_Task requirements_
Starting at the first line of the data, please print exactly those lines through the one that holds "for i, a in enumerate(WIN_N): win(10+i, 0, *a, YB, -1)", omitting every picture.

_Supplied information_

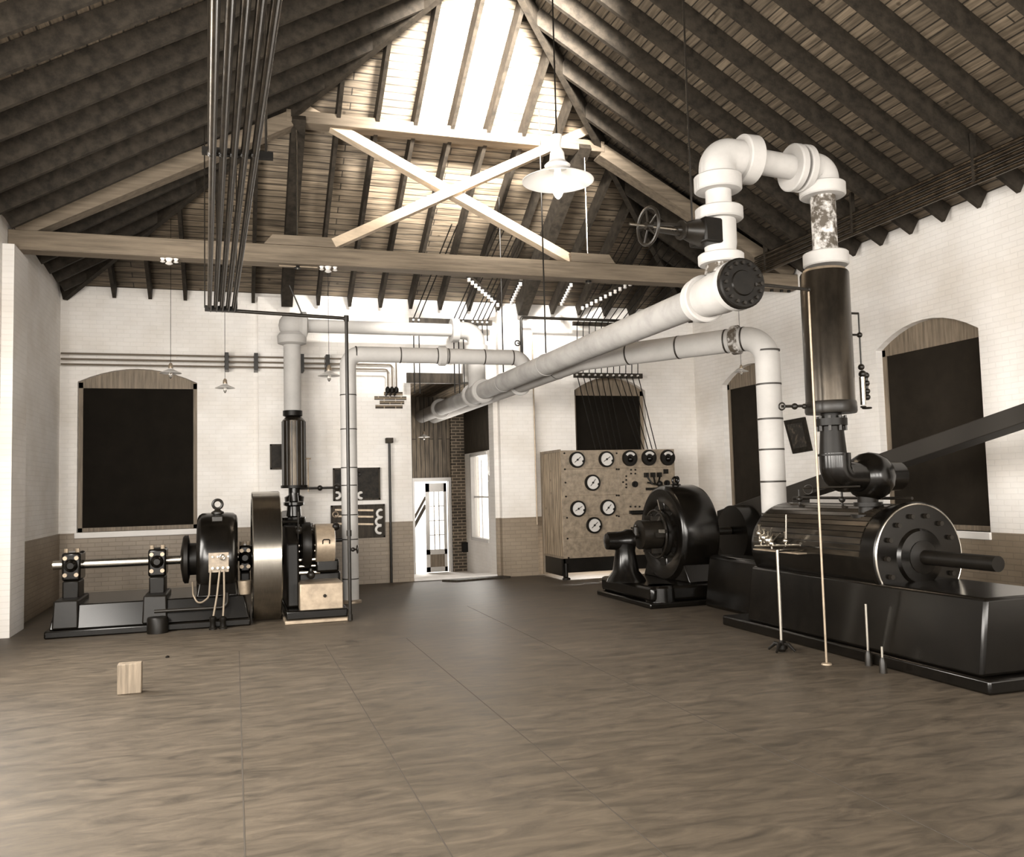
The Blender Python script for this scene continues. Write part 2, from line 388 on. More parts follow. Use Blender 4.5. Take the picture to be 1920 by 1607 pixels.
win(4, 1, *WIN_R[1], XR, 1, 'shade_cloth2', True)
win(5, 1, *WIN_R[2], XR, 1, 'shade_cloth2', True)
for i, a in enumerate(WIN_L): win(6+i, 1, *a, XL, -1)
for i, a in enumerate(WIN_N): win(10+i, 0, *a, YB, -1)

# roof boarding: back slope, two side slopes
def slope(name, poly, uvf):
    b = MB(); b.v = [Vector(p) for p in poly]; b.f = [tuple(range(len(poly)))]; b.uv = uvf
    o = b.build(name, 'roof', recalc=False); o['kind'] = 'structure'
    s_ = o.modifiers.new('thick', 'SOLIDIFY'); s_.thickness = .05; s_.offset = 0
    return o
EX = .3
PK = (XC, YP, ZP)
slope('ceiling_back', [(XL-EX, YW+EX, ZE-EX*SL), PK, (XR+EX, YW+EX, ZE-EX*SL)], lambda c: (c.x, (YW-c.y)*1.156))
slope('ceiling_right', [(XR+EX, YW+EX, ZE-EX*SL), PK, (XC, YB-.4, ZP), (XR+EX, YB-.4, ZE-EX*SL)], lambda c: (c.y, (XR-c.x)*1.156))
slope('ceiling_left', [(XL-EX, YW+EX, ZE-EX*SL), (XL-EX, YB-.4, ZE-EX*SL), (XC, YB-.4, ZP), PK], lambda c: (c.y, (c.x-XL)*1.156))
# rafters
def rafter(p0, p1, w, h, label, group=None, m='rafter'):
    p0, p1 = Vector(p0), Vector(p1); d = (p1-p0).normalized()
    n = d.cross(d.cross(Vector((0, 0, 1)))).normalized()
    if n.z > 0: n = -n
    s = n*(h/2+.03)
    o = MB().beam(p0+s, p1+s, w, h).build('rafter', m); tag(o, label, 'rafter', group); o['kind'] = 'structure'; return o
gB, gR, gL = 'rafters of the back slope', 'rafters of the right slope', 'rafters of the left slope'
x = .34-.587*5
while x < XR-.3:
    d = min(x-XL, XR-x); skip = abs(x-.93) < .2 or abs(x-5.62) < .2
    if d > .3 and not skip: rafter((x, YW+.02, ZE), (x, YW-d+.12, ZE+(d-.12)*SL), .06, .25, 'rough sawn common rafter running down to the back wall under the boarding', gB)
    x += .587
for lab, X in (('heavy dark trimmer rafter left of the crossed braces', .93), ('heavy dark trimmer rafter right of the crossed braces above the steam main', 5.5)):
    rafter((X, YW-.15, ZE-.02), (X, 13.1, ZE+3.6*SL-.02), .20, .34, lab)
y = 16.2
while y > -3.6:
    d = min(YW-y, HALF)
    if d > .4:
        rafter((XR, y, ZE), (XR-d+.1, y, ZE+(d-.1)*SL), .06, .25, 'rafter of the right roof slope running down to the side wall', gR)
        rafter((XL, y, ZE), (XL+d-.1, y, ZE+(d-.1)*SL), .06, .25, 'rafter of the left roof slope running down to the side wall', gL)
    y -= .61
rafter((XR, YW, ZE), PK, .09, .30, 'long hip rafter from the back right corner of the room')
rafter((XL, YW, ZE), PK, .09, .30, 'long hip rafter from the back left corner of the room')
rafter(PK, (XC, YB, ZP), .06, .30, 'ridge timber running towards the near end wall')
# unglazed frame added around the back slope light; roof has no opening here
rl = thing('window_14', None, None, (3.3, 8.5, 8.2)); rl['kind'] = 'structure'
f = MB()
fx0, fx1, fy, z0, z1 = 2.45, 4.15, 8.5, 7.6, 8.2
for a in (fx0, (fx0+fx1)/2, fx1): f.box(a-.03, a+.03, fy-.03, fy+.03, z0, z1)
for b_ in (z0, z1): f.box(fx0-.03, fx1+.03, fy-.03, fy+.03, b_-.03, b_+.03)
for a in (fx0, fx1): f.box(a-.03, a+.03, fy-.03, fy+.03, z1, RZ(a, fy)-.02)
f.build('frame', 'wood_m', rl)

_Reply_
The Blender Python script for this scene continues. Write part 2, from line 388 on. More parts follow. Use Blender 4.5. Take the picture to be 1920 by 1607 pixels.
win(4, 1, *WIN_R[1], XR, 1, 'shade_cloth2', True)
win(5, 1, *WIN_R[2], XR, 1, 'shade_cloth2', True)
for i, a in enumerate(WIN_L): win(6+i, 1, *a, XL, -1)
for i, a in enumerate(WIN_N): win(10+i, 0, *a, YB, -1)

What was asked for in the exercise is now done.